On the basis of Alfredo's remarks, I scrapped from my book manuscript (to the best of my knowledge) any reference I had once made to the possibility that some of these set-ups might have been filmed in Faleria, the ancient Italian village where KILL, BABY... KILL! was made. As I recorded my commentary, I couldn't resist adding a mention of the similarity, and after watching the film again on my preview disc, I was driven to pull out the two films and look for shared points of compass.

The above shot is a frame grab of one such supposedly Spanish location from LISA that has always jogged a little KILL, BABY... KILL! muscle in my brain. Now, compare it with the following shot:

This is a fairly famous image from KILL, BABY... KILL! featuring Giacomo Rossi-Stuart and Erika Blanc. The location is obviously the same, albeit with Bava's peerless knack for atmosphere applied to it, making every shadow pregnant with the unseen presence of the ball-bouncing spectre Melissa Graps.

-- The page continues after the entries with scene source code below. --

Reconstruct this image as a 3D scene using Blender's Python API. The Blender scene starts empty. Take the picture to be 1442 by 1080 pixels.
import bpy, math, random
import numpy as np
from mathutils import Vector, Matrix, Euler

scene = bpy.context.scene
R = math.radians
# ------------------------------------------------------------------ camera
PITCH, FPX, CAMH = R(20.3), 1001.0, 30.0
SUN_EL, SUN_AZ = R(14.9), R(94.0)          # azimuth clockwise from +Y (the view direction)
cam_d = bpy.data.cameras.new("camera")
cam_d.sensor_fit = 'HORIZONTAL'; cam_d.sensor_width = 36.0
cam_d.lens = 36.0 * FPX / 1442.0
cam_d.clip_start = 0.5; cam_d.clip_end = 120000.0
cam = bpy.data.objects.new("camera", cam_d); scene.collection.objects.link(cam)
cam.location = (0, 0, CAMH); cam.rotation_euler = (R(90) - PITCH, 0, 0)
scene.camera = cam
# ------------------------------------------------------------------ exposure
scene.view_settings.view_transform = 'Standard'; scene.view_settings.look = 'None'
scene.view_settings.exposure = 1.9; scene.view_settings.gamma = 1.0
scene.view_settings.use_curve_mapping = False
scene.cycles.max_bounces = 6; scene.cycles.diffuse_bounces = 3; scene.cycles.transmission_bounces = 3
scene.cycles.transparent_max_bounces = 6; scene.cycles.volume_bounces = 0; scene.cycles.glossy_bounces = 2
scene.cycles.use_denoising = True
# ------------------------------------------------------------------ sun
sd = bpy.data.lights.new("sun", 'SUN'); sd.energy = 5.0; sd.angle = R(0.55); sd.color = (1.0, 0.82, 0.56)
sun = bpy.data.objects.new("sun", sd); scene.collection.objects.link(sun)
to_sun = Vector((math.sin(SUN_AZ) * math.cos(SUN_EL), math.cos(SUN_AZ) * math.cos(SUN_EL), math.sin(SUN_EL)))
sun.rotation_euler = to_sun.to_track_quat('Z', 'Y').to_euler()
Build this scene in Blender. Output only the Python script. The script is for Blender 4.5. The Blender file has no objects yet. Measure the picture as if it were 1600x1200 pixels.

We know for a fact that KILL, BABY... KILL! was not shot in Spain.
Here is Elke Sommer, passing through the same location in LISA AND THE DEVIL, filmed seven years later. Not in the nearly 30 years I've been acquainted with both films have I ever consciously matched the location shared by these two shots.

And here is Lamberto Bava revisiting Faleria more than 30 years after LISA AND THE DEVIL, in David Gregory's "Kill, Bava, Kill!" featurette -- intended for release on Dark Sky Films' regrettably withdrawn KILL, BABY... KILL! DVD. I rather prefer that stone wall with the green moss clinging to it, don't you?

Also in LISA AND THE DEVIL I found this shot, which is another setting I felt I had seen more recently. It turns out it was also photographed in Faleria, on the street outside their San Giuliano L'Ospitaliero Church. This particular set-up doesn't appear in KILL, BABY... KILL!, at least to the best of my notice, but the church's bell tower memorably does.

Finally, here's Lamberto Bava again, rediscovering the location in the David Gregory featurette. He notes, a few moments later, that the crew of KILL, BABY... KILL! used to take their meals on the steps outside that church on the very cold evenings of the production.

Certainly, I'm not blaming Alfredo for not remembering a little side trip to Faleria during the making of LISA AND THE DEVIL thirty-some years ago. How could I, when these shared locations weren't obvious to me after countless viewings of both films over a period of decades? Also, as you can see, there's a world of difference in how these locations can look in different times of day and also over the years.

The confirmation of recurring Faleria settings in LISA AND THE DEVIL is actually significant, because the film originated from a screenplay co-authored by Roberto Natale and Romano Migliorini, the authors of KILL, BABY... KILL! After finally confirming the logistical connection I long intuited between the two films with these screen grabs, my imagination began to accelerate and still more connections between the two films began to suggest themselves. The Baroness Graps (played by Giovanna Galletti) dies at the end of KILL, BABY... KILL! and the Contessa (played by Alida Valli) in LISA AND THE DEVIL is blind and dies differently... but are they not, in some inexplicable way, the same character? They look and dress much the same, and both are noblewomen who never leave their morbid, secluded villas. Is the Contessa's "shrine of death" villa not an echo of Villa Graps? Are not both women doomed by their unhealthy attachment to their children? And, as I ask in my LISA commentary -- in the movie's closing minutes, as Lisa emerges as a ghost from the ruins of the villa with a ball in her hand -- might not Lisa be short for... Melissa?

These are discoveries and ideas that didn't occur to me until long after finishing my book, so I am evidently still learning about my subject, even after writing close to 800,000 words. I can assure you that you'll learn some new things about LISA AND THE DEVIL from my audio commentary for the DVD, even if you've read my chapter on the film in MARIO BAVA ALL THE COLORS OF THE DARK... and vice versa. But it's only now that I have confirmed for myself this spatial relationship between the two films, and I'm glad to have an additional venue like Video WatchBlog, where I can share these eurekas with like-minded folk immediately.